Carry none of the pictures over; set down the material below exactly.

* **INFORMATION SHOWN**
□ □ □ □

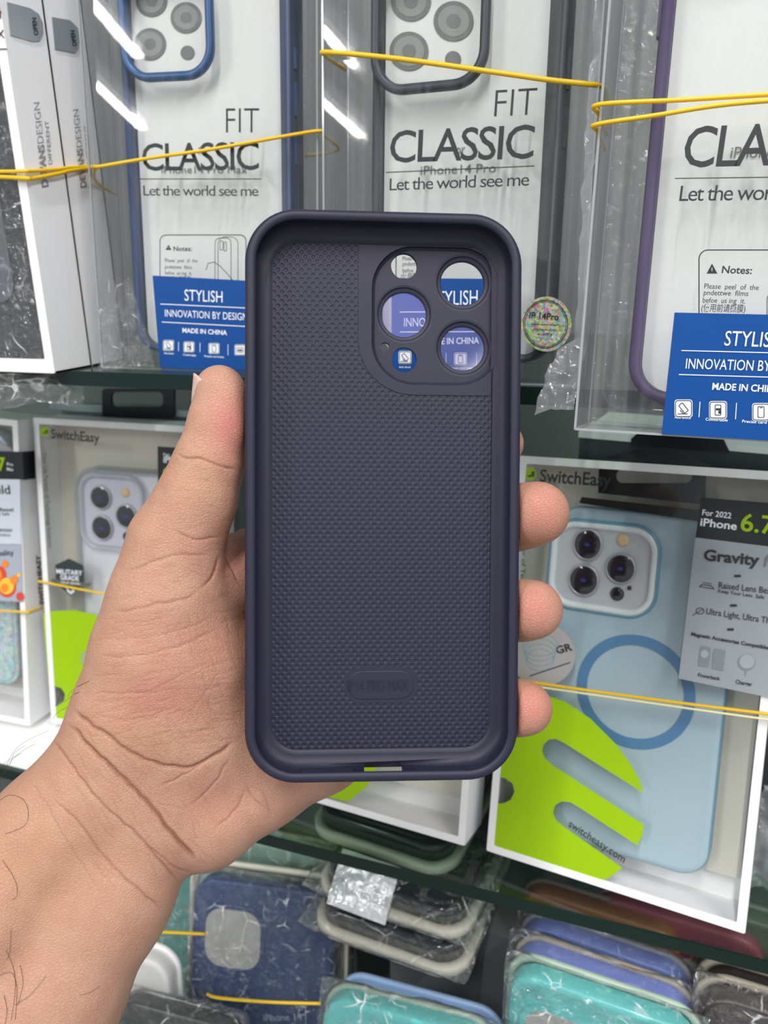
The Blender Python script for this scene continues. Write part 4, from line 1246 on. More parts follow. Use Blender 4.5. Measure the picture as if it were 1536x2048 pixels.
band([frD1.on(-60, 352, -.0012), frD1.on(20, 355, -.0012), frD1.on(54, 357, -.0014), sD1.on(64, 357, -.0014), sD1.on(116, 347, -.0016), sD2.on(140, 341, -.0016), sD2.on(184, 335, -.0016), on(frB, 194, 335, -.0012)], 'lower yellow rubber band strand across the white boxes at far left', r=.0011)
band([frM.world(.0, .022, frM.at(656, 100)[1]), frM.world(-.001, .003, frM.at(656, 103)[1]), on(frM, 662, 105), on(frM, 800, 118), on(frM, 1000, 146), on(frM, 1100, 160), on(frM, 1172, 168), frM.world(.1012, .004, frM.at(1180, 170)[1]), frM.world(.1012, .02, frM.at(1188, 170)[1])],
     'yellow rubber band slanting down across the middle clear box', r=.0011)
band([frP.world(-.001, .02, frP.at(1196, 228)[1]), frP.world(-.001, .003, frP.at(1193, 222)[1]), on(frP, 1198, 209), on(frP, 1360, 200), on(frP, 1536, 189), on(frP, 1700, 180)],
     'upper yellow rubber band across the right clear box', r=.0008)
band([frP.world(-.001, .02, frP.at(1190, 262)[1]), frP.world(-.001, .003, frP.at(1188, 256)[1]), on(frP, 1193, 249), on(frP, 1310, 231), on(frP, 1460, 208), on(frP, 1700, 190)],
     'lower yellow rubber band across the right clear box', r=.0008)
band([frL.world(-.001, .02, frL.at(84, 1166)[1]), frL.world(-.001, .002, frL.at(84, 1164)[1]), on(frL, 86, 1164, -.001), on(frL, 200, 1186, -.001), on(frL, 330, 1210, -.001), on(frL, 420, 1228, -.001)],
     'yellow rubber band across the left window box under the military badge')
band([on(frG, -100, 1216, -.002), on(frG, 48, 1224, -.002), sfG.on(54, 1224, -.0015), sfG.on(83, 1215, -.0015)], 'yellow rubber band around the glitter case box')
band([on(frR, 985, 1352, -.0036), on(frR, 1100, 1370, -.0036), on(frR, 1300, 1398, -.0036), on(frR, 1536, 1428, -.0036), on(frR, 1700, 1448, -.0036)], 'yellow rubber band across the lower right window box', r=.0009)
band([on(frR, 985, 1360, -.0034), on(frR, 1100, 1377, -.0034), on(frR, 1300, 1406, -.0034), on(frR, 1536, 1439, -.0034), on(frR, 1700, 1460, -.0034)], 'pale cream rubber band just below the yellow one on the lower right box', M_band_pale, r=.0006)
band([lf(190, 1868, .36), lf(300, 1864, .362), lf(412, 1868, .362)], 'yellow rubber band across the teal phone case')
band([lf(415, 1988, .352), lf(440, 1996, .346), lf(540, 2004, .346), lf(640, 2007, .348)], 'yellow rubber band across the navy phone case')


# ------------------------------------------------------------------ the dark purple silicone case in the hand
def cam_frame(px, py, t, yaw=0.0, pitch=0.0, roll=0.0):
    """frame facing the lens squarely, then turned: yaw > 0 brings the left edge nearer, pitch > 0 brings the top nearer"""
    Uc, Vc, Dc = Vector((1, 0, 0)), Vector((0, -1, 0)), Vector((0, 0, 1))
    y, p, r = math.radians(yaw), math.radians(pitch), math.radians(roll)
    U = Vector((math.cos(y), 0, math.sin(y)))
    V = Vector((0, -math.cos(p), -math.sin(p)))
    V = (V - U * V.dot(U)).normalized()
    U, V = U * math.cos(r) - V * math.sin(r), V * math.cos(r) + U * math.sin(r)
    D = V.cross(U) * 1.0
    D = -D if D.z < 0 else D
    conv = lambda q: camdir(q.x, q.y, q.z)
    return Frame(at_t(px, py, t), conv(U), conv(D), conv(V))


frH = cam_frame(768, 998, 0.2225, 3.4, 1.4, 0.2)
CW, CH, CD = 0.0803, 0.1661, 0.0118
HX, HZ = CW / 2, CH / 2
M_sil = mat('dark_purple_silicone', '262538', 0.5, 0.35)
tH = thing('phone_case', frH, 'dark purple silicone phone case held open side forward in the hand', 'phone case')

m_dots = M_sil.copy(); m_dots.name = 'dotted_silicone'
nt = m_dots.node_tree
N, Lk = nt.nodes.new, nt.links.new
tcn = N('ShaderNodeTexCoord')
PX_, PZ_ = 0.00232, 0.00266


def lattice(off):
    """distance to the nearest dot of a rectangular lattice"""
    ad = N('ShaderNodeVectorMath'); ad.operation = 'ADD'; ad.inputs[1].default_value = (off[0] + 5 * PX_ * 20, 0, off[1] + 5 * PZ_ * 20)
    Lk(tcn.outputs['Object'], ad.inputs[0])
    mo = N('ShaderNodeVectorMath'); mo.operation = 'MODULO'; mo.inputs[1].default_value = (PX_, 10, PZ_)
    Lk(ad.outputs[0], mo.inputs[0])
    su = N('ShaderNodeVectorMath'); su.operation = 'SUBTRACT'; su.inputs[1].default_value = (PX_ / 2, 0, PZ_ / 2)
    Lk(mo.outputs[0], su.inputs[0])
    mk = N('ShaderNodeVectorMath'); mk.operation = 'MULTIPLY'; mk.inputs[1].default_value = (1, 0, 1)
    Lk(su.outputs[0], mk.inputs[0])
    ln = N('ShaderNodeVectorMath'); ln.operation = 'LENGTH'; Lk(mk.outputs[0], ln.inputs[0])
    return ln.outputs['Value']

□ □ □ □

* **SOLUTION**
The Blender Python script for this scene continues. Write part 4, from line 1246 on. More parts follow. Use Blender 4.5. Measure the picture as if it were 1536x2048 pixels.
band([frD1.on(-60, 352, -.0012), frD1.on(20, 355, -.0012), frD1.on(54, 357, -.0014), sD1.on(64, 357, -.0014), sD1.on(116, 347, -.0016), sD2.on(140, 341, -.0016), sD2.on(184, 335, -.0016), on(frB, 194, 335, -.0012)], 'lower yellow rubber band strand across the white boxes at far left', r=.0011)
band([frM.world(.0, .022, frM.at(656, 100)[1]), frM.world(-.001, .003, frM.at(656, 103)[1]), on(frM, 662, 105), on(frM, 800, 118), on(frM, 1000, 146), on(frM, 1100, 160), on(frM, 1172, 168), frM.world(.1012, .004, frM.at(1180, 170)[1]), frM.world(.1012, .02, frM.at(1188, 170)[1])],
     'yellow rubber band slanting down across the middle clear box', r=.0011)
band([frP.world(-.001, .02, frP.at(1196, 228)[1]), frP.world(-.001, .003, frP.at(1193, 222)[1]), on(frP, 1198, 209), on(frP, 1360, 200), on(frP, 1536, 189), on(frP, 1700, 180)],
     'upper yellow rubber band across the right clear box', r=.0008)
band([frP.world(-.001, .02, frP.at(1190, 262)[1]), frP.world(-.001, .003, frP.at(1188, 256)[1]), on(frP, 1193, 249), on(frP, 1310, 231), on(frP, 1460, 208), on(frP, 1700, 190)],
     'lower yellow rubber band across the right clear box', r=.0008)
band([frL.world(-.001, .02, frL.at(84, 1166)[1]), frL.world(-.001, .002, frL.at(84, 1164)[1]), on(frL, 86, 1164, -.001), on(frL, 200, 1186, -.001), on(frL, 330, 1210, -.001), on(frL, 420, 1228, -.001)],
     'yellow rubber band across the left window box under the military badge')
band([on(frG, -100, 1216, -.002), on(frG, 48, 1224, -.002), sfG.on(54, 1224, -.0015), sfG.on(83, 1215, -.0015)], 'yellow rubber band around the glitter case box')
band([on(frR, 985, 1352, -.0036), on(frR, 1100, 1370, -.0036), on(frR, 1300, 1398, -.0036), on(frR, 1536, 1428, -.0036), on(frR, 1700, 1448, -.0036)], 'yellow rubber band across the lower right window box', r=.0009)
band([on(frR, 985, 1360, -.0034), on(frR, 1100, 1377, -.0034), on(frR, 1300, 1406, -.0034), on(frR, 1536, 1439, -.0034), on(frR, 1700, 1460, -.0034)], 'pale cream rubber band just below the yellow one on the lower right box', M_band_pale, r=.0006)
band([lf(190, 1868, .36), lf(300, 1864, .362), lf(412, 1868, .362)], 'yellow rubber band across the teal phone case')
band([lf(415, 1988, .352), lf(440, 1996, .346), lf(540, 2004, .346), lf(640, 2007, .348)], 'yellow rubber band across the navy phone case')


# ------------------------------------------------------------------ the dark purple silicone case in the hand
def cam_frame(px, py, t, yaw=0.0, pitch=0.0, roll=0.0):
    """frame facing the lens squarely, then turned: yaw > 0 brings the left edge nearer, pitch > 0 brings the top nearer"""
    Uc, Vc, Dc = Vector((1, 0, 0)), Vector((0, -1, 0)), Vector((0, 0, 1))
    y, p, r = math.radians(yaw), math.radians(pitch), math.radians(roll)
    U = Vector((math.cos(y), 0, math.sin(y)))
    V = Vector((0, -math.cos(p), -math.sin(p)))
    V = (V - U * V.dot(U)).normalized()
    U, V = U * math.cos(r) - V * math.sin(r), V * math.cos(r) + U * math.sin(r)
    D = V.cross(U) * 1.0
    D = -D if D.z < 0 else D
    conv = lambda q: camdir(q.x, q.y, q.z)
    return Frame(at_t(px, py, t), conv(U), conv(D), conv(V))


frH = cam_frame(768, 998, 0.2225, 3.4, 1.4, 0.2)
CW, CH, CD = 0.0803, 0.1661, 0.0118
HX, HZ = CW / 2, CH / 2
M_sil = mat('dark_purple_silicone', '262538', 0.5, 0.35)
tH = thing('phone_case', frH, 'dark purple silicone phone case held open side forward in the hand', 'phone case')

m_dots = M_sil.copy(); m_dots.name = 'dotted_silicone'
nt = m_dots.node_tree
N, Lk = nt.nodes.new, nt.links.new
tcn = N('ShaderNodeTexCoord')
PX_, PZ_ = 0.00232, 0.00266


def lattice(off):
    """distance to the nearest dot of a rectangular lattice"""
    ad = N('ShaderNodeVectorMath'); ad.operation = 'ADD'; ad.inputs[1].default_value = (off[0] + 5 * PX_ * 20, 0, off[1] + 5 * PZ_ * 20)
    Lk(tcn.outputs['Object'], ad.inputs[0])
    mo = N('ShaderNodeVectorMath'); mo.operation = 'MODULO'; mo.inputs[1].default_value = (PX_, 10, PZ_)
    Lk(ad.outputs[0], mo.inputs[0])
    su = N('ShaderNodeVectorMath'); su.operation = 'SUBTRACT'; su.inputs[1].default_value = (PX_ / 2, 0, PZ_ / 2)
    Lk(mo.outputs[0], su.inputs[0])
    mk = N('ShaderNodeVectorMath'); mk.operation = 'MULTIPLY'; mk.inputs[1].default_value = (1, 0, 1)
    Lk(su.outputs[0], mk.inputs[0])
    ln = N('ShaderNodeVectorMath'); ln.operation = 'LENGTH'; Lk(mk.outputs[0], ln.inputs[0])
    return ln.outputs['Value']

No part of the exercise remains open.